Начал работать. Когда я писал «Мещан», меня арестовали на 3-м акте. Теперь я как раз пишу третий акт. Здесь — хорошо, но — жарко. И если начальство действительно заботится обо мне, оно, наверное, подвинет меня на несколько градусов к северу. В ожидании сего приятного случая остаюсь уважающий и крепко любящий Вас
Сообщите о получении фотографии, писем и книг. Прилагаю расписки.
209
К. П. ПЯТНИЦКОМУ
26 или 27 мая [8 или 9 июня] 1902, Арзамас.
№ 6.
Рассказы Полилова высылаю обратно. Решительно высказываюсь против издания их «Знанием». Он — бездарен, по-моему. В рассказах — нет содержания, нет знания жизни, ума — вообще они ни к чорту не годятся. И мне не нравится история Полилова с театром «Фарс», — если Полилов, судившийся с Горин-Горяиновым, и автор рассказов — одно лицо.
Все книги — получил. Особенное, душевное спасибо за Уэвеля и Грове. А как — этюды? Если рамы готовы к ним — пришлите, пожалуйста, ибо — скучно сидеть в комнате с голыми стенами.
У меня вышло очень неприятное столкновение с местным приставом Даниловым. Он явился ко мне и стал спрашивать, кто у меня в гостях?

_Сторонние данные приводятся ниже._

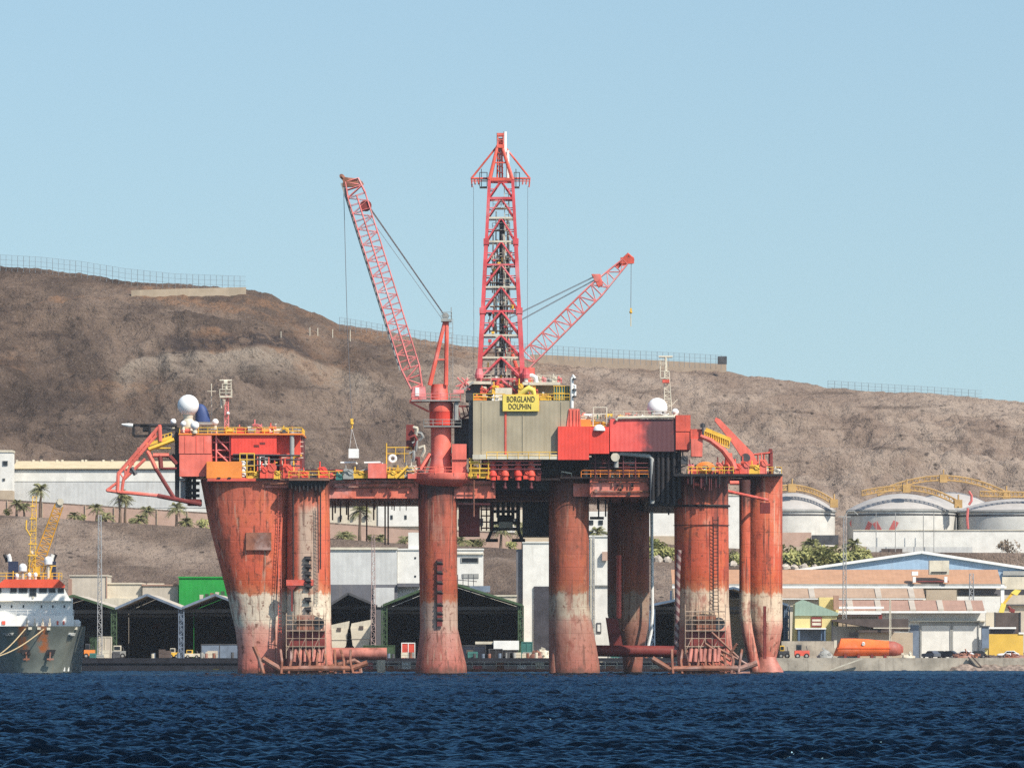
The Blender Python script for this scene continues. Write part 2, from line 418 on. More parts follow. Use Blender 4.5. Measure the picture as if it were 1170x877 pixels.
# dark pole beside the stern column, shadow stripes painted on
shadow_stripe, nt, bs = new_mat('shadow_striped_post'); pos = wpos(nt); sp = N(nt, 'ShaderNodeSeparateXYZ'); nt.links.new(pos, sp.inputs[0])
w = math_(nt, 'SINE', math_(nt, 'MULTIPLY', math_(nt, 'ADD', sp.outputs[0], sp.outputs[2]), 4.2))
nt.links.new(mixc(nt, maprange(nt, w, -.2, .2), (.10, .03, .03), (.24, .17, .15)), bs.inputs['Base Color'])
m = MB(); m.path([P(776, 628, -2.8), P(774.5, 660, -2.8), P(774, 700, -2.8), P(773, 742, -2.8)], .42, 10); part(m, 'shadow_striped_pole', shadow_stripe, cE, True)
m = MB()
for py, rr in ((578, .4), (600, .12)):
    pts = [(PX(801.5, 1) + 4.78 * math.cos(t), 1 + 4.78 * math.sin(t), PZ(py, 1) + .9 * math.cos(t * 1.0 + PI / 2) * 0) for t in [PI + PI * k / 20 for k in range(21)]]
    m.path(pts, rr * .5, 6)
part(m, 'shadow_ring', BLK, cE, True)  # black rings stand in for curved shadows of platform edges above
# ---------------- scaffolding and anchor racks at column feet
def scaffold(x0, x1, yt, yb, Yf, levels, name, mat, bays=4, D=1.6):
    m = MB()
    for k in range(bays + 1):
        x = x0 + (x1 - x0) * k / bays
        for d in (0, D): 
            a = P(x, yb, Yf); b = P(x, yt, Yf); a.y += d; b.y += d; m.tube(a, b, .055, n=5)
    for y in levels:
        for d in (0, D):
            a = P(x0, y, Yf); b = P(x1, y, Yf); a.y += d; b.y += d; m.tube(a, b, .055, n=5)
        a = P(x0, y, Yf); b = P(x1, y, Yf); m.box(a.x, b.x, a.y, a.y + D, a.z - .12, a.z - .04) if int(y) % 2 == 0 else None
    for k in range(bays):
        if k % 2: continue
        xa = x0 + (x1 - x0) * k / bays; xb = x0 + (x1 - x0) * (k + 1) / bays
        m.tube(P(xa, yb - 8, Yf), P(xb, yb - 24, Yf), .06, n=5)
    return part(m, name, mat)
scaffold(327, 372, 700, 752, -6.8, (703, 708, 713, 720, 729, 738), 'scaffold', SCAF, 6)
scaffold(783, 829, 690, 752, -5.6, (698, 703, 708, 713, 720, 729, 738), 'scaffold', SCAF, 6)
for x0, x1, Yf, cl in ((327, 373, -5.6, cA2), (784, 832, -4.6, cE)):
    m = MB(); 
    m.bx(x0 + 4, x1 - 2, 720, 741, Yf - .1, 1.2)
    part(m, 'dark_recess_plate', DRED, cl)
    m = MB().bx(x0 + 12, x1 - 14, 702, 722, Yf - .55, .6); part(m, 'winch_housing', RUST, cl)
    m = MB(); c = P((x0 + x1) / 2 + 13, 712, Yf - .5); m.tube(c, c + Vector((0, .7, 0)), 1.1, n=16); part(m, 'sheave', DGRY, cl)
def anchor_rack(x0, x1, Yf, seed, right):
    rr = random.Random(seed); m = MB()
    m.path([P(x0, 752, Yf), P(x0 + 20, 764, Yf), P((x0 + x1) / 2, 763, Yf - 1), P(x1 - 18, 763, Yf), P(x1, 757, Yf)], .5, 8)
    for k in range(9):
        x = x0 + 22 + (x1 - x0 - 40) * k / 8
        m.path([P(x + rr.uniform(-3, 3), 742, Yf + 1.5), P(x + rr.uniform(-2, 2), 755, Yf - .3), P(x + rr.uniform(-4, 4), 775, Yf - .6)], .22, 6)
    m.path([P(x0 + 18, 770, Yf), P(x1 - 8, 769, Yf)], .35, 7)
    return part(m, 'anchor_rack', RUST, smooth=True)
anchor_rack(300, 420, -7.6, 3, True); anchor_rack(745, 865, -6.6, 5, False)
m = MB(); m.path([P(290, 738, -5.5), P(296, 752, -5.5), P(303, 776, -5.5)], .35, 8); part(m, 'bent_pipe', RUST, smooth=True)
m = MB(); m.path([P(375, 762, -5.5), P(395, 757, -5.5), P(405, 754, -5.5), P(410, 757, -5.5), P(413, 776, -5.5)], .4, 8); part(m, 'bent_pipe', RUST, smooth=True)
for k, (xa, ya, xb, yb) in enumerate([(813, 722, 845, 752), (806, 735, 835, 755), (820, 740, 860, 762), (812, 748, 850, 770), (832, 750, 842, 735)]):
    part(MB().tube(P(xa, ya, -5.8), P(xb, yb, -5.9 - .1 * k), .22, n=7), 'strut', RUST)
for k in range(7):
    x = 338 + k * 5.3; part(MB().tube(P(x, 741, -6.2), P(x - 2 + (k % 3), 756, -6.9), .34, n=8), 'anchor_bolster', FOUL)
for k in range(7):
    x = 790 + k * 5.3; part(MB().tube(P(x, 741, -6.2), P(x - 2 + (k % 3), 756, -6.9), .34, n=8), 'anchor_bolster', FOUL)
# horizontal braces between columns
part(MB().tube(P(372, 746.5, 1), P(442, 746.5, 1), 1.05, n=20), 'brace', FOUL, smooth=True)
part(MB().tube(P(676, 743, 25), P(773, 744, 25), 1.0, n=20), 'brace', DRED, smooth=True)
part(MB().bx(431, 440, 748, 776, 22, 1.5), 'brace_post', CRM)
# ---------------- hull girders / main deck
def girder(x0, x1, yt, yb, Yf, D, mat, name='hull_girder', label=None):
    return part(MB().bx(x0, x1, yt, yb, Yf, D), name, mat, label=label)
girder(340, 478, 547, 569, -1.5, 56, GIRD)
girder(518, 566, 549, 569, -1.8, 4, GIRD)
girder(674, 741, 545, 567, -1.6, 52, GIRD)
girder(655, 673.8, 552, 567, 0.2, 40, GIRD)
girder(741, 780, 540, 578, -1.2, 52, BLK, label='black sooty girder stretch')
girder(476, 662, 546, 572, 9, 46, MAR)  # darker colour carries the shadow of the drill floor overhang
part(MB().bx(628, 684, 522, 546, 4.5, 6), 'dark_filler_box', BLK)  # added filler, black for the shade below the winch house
girder(235, 345, 546.5, 556, 1, 40, DRED)
girder(825, 850, 546, 551, 44, 8, DRED)
# top deck plates (overhanging)
def deckplate(x0, x1, y, Yf, D, th=.35, mat=DECKM):
    a = P(x0, y, Yf); b = P(x1, y, Yf)
    return part(MB().box(a.x, b.x, Yf, Yf + D, a.z - th, a.z), 'deck_plate', mat)
deckplate(236, 293, 545.5, -4.5, 50, .7, LRED)
deckplate(293, 330, 546, -4.9, 50); deckplate(330, 376, 546, -6.9, 52, .4); deckplate(376, 474, 546, -1.6, 55)
deckplate(545, 640, 546, -1.2, 50); deckplate(640, 770, 544.5, -1.8, 54, .3); deckplate(770, 838, 541, -6.6, 58, .4, BLK); deckplate(838, 894, 541, 39.5, 12, .4, BLK)
part(MB().bx(299, 330, 548, 557, -4.2, 2), 'tank_block', GIRD); part(MB().bx(330, 372, 549, 555, -5.9, 2), 'fairlead_housing', BLK)
m = MB()
for k in range(9): m.tube(P(333 + k * 4.6, 552, -6.1), P(333 + k * 4.6, 558 + (k * 7 % 5), -6.1), .2, n=6)
part(m, 'chain_guide', BLK)
# flange under the crane pedestal
m = MB(); x = PX(506, 0)
m.lathe(x, 0, [(3.6, PZ(556, 0)), (5.2, PZ(549, 0)), (5.4, PZ(547, 0)), (5.45, PZ(541, 0)), (5.2, PZ(540.5, 0))], 40)
part(m, 'crane_flange', LRED, smooth=True)
part(MB().bx(466, 548, 541, 546.5, -3.2, 10), 'deck_block', LRED)
# under-deck boxes and gear
part(MB().bx(524, 548, 575, 612, 6, 8), 'under_deck_box', DRED)
part(MB().bx(548, 566, 572, 577, 12, 6), 'under_deck_box', DRED)
part(MB().bx(597, 641, 570, 612, 12, 14), 'under_deck_box', BLK)
part(MB().bx(641, 646, 570, 640, 14, 4), 'under_deck_box', BLK)
m = MB()
for y in (582, 589, 596, 603): m.tube(P(549, y, 14), P(563, y, 14), .12, n=5)
for x in (550, 556, 562): m.tube(P(x, 575, 14), P(x, 606, 14), .12, n=5)
part(m, 'under_deck_frame', DRED)
def riser_frame():
    m = MB()
    for x in (562, 592):
        m.beam(P(x, 570, 18), P(x, 606, 18), .7); m.beam(P(x, 570, 23), P(x, 606, 23), .7)
        m.beam(P(x, 606, 18), P(x + (-5 if x < 575 else 5), 617, 18), .55)
        for y in (583, 594, 606): m.beam(P(x, y, 18), P(x, y, 23), .35)
    for y in (584, 597, 604): m.beam(P(562, y, 18), P(592, y, 18), .55)
    for x in (569, 575, 581, 586): m.tube(P(x, 570, 19), P(x, 586 + (x * 7) % 9, 19), .3, n=6)
    m.bx(568, 587, 588, 595, 19, 2); m.tube(P(555, 617, 18), P(569, 617, 18), .3, n=6); m.tube(P(585, 617, 18), P(600, 617, 18), .3, n=6)
    return m
part(riser_frame(), 'riser_frame', BLK)
part(MB().bx(570, 586, 596, 603, 17.5, 2), 'riser_carrier', CRM)
for x, y1 in ((383, 586), (389, 596), (398, 594), (419, 618), (440, 622), (443.5, 622), (427, 594), (396, 588), (380, 594)):
    part(MB().tube(P(x, 568, 20), P(x, y1, 20), .14, n=6), 'hanging_pipe', RUST)
for x, y1 in ((764, 588), (684, 592), (692, 590)): part(MB().tube(P(x, 568, 20), P(x, y1, 20), .14, n=6), 'hanging_pipe', DGRY)
part(MB().bx(674, 690, 590, 593, 20, 1), 'hanging_stage', DGRY)
part(MB().tube(P(541.5, 548, -4), P(541.5, 590, -4), .1, n=6), 'hanging_pipe', RUST)
m = MB(); m.tube(P(519, 575, 3), P(560, 575.5, 3), .2, n=6); part(m, 'pipe', PINK)
m = MB(); m.tube(P(795, 553, -5.2), P(877, 571, -5.2 + 44), .28, n=8); part(m, 'mooring_boom', CRED)
part(MB().bx(869, 880, 574, 586, 36, 2), 'mooring_box', DRED)
part(MB().tube(P(834, 551.5, 37), P(857, 551.5, 37), .4, n=8), 'cross_pipe', LRED)
m = MB()
for x in (746, 752, 757, 763, 770, 776): m.tube(P(x, 515, -3.2), P(x, 575 - (x % 7), -3.2), .34, n=10)
part(m, 'exhaust_pipe', BLK, smooth=True)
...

Я сказал, что, если ему нужно это знать, — пусть он обратится в гостиницу, где остановился гость, а ко мне он не имеет права являться с подобными вопросами.
Тогда сей храбрый муж весьма грубо и нахально объявил мне, что он имеет право входить в мою квартиру во всякое время дня и ночи, что он будет, когда ему понадобится, производить у меня обыски и т. д.
Затем — ушел, а через несколько минут под окнами у меня явился полицейский, который бесцеремонно стал заглядывать в комнаты. Когда гость вышел, полицейский, подойдя к нему, заявил, что его требует к себе пристав.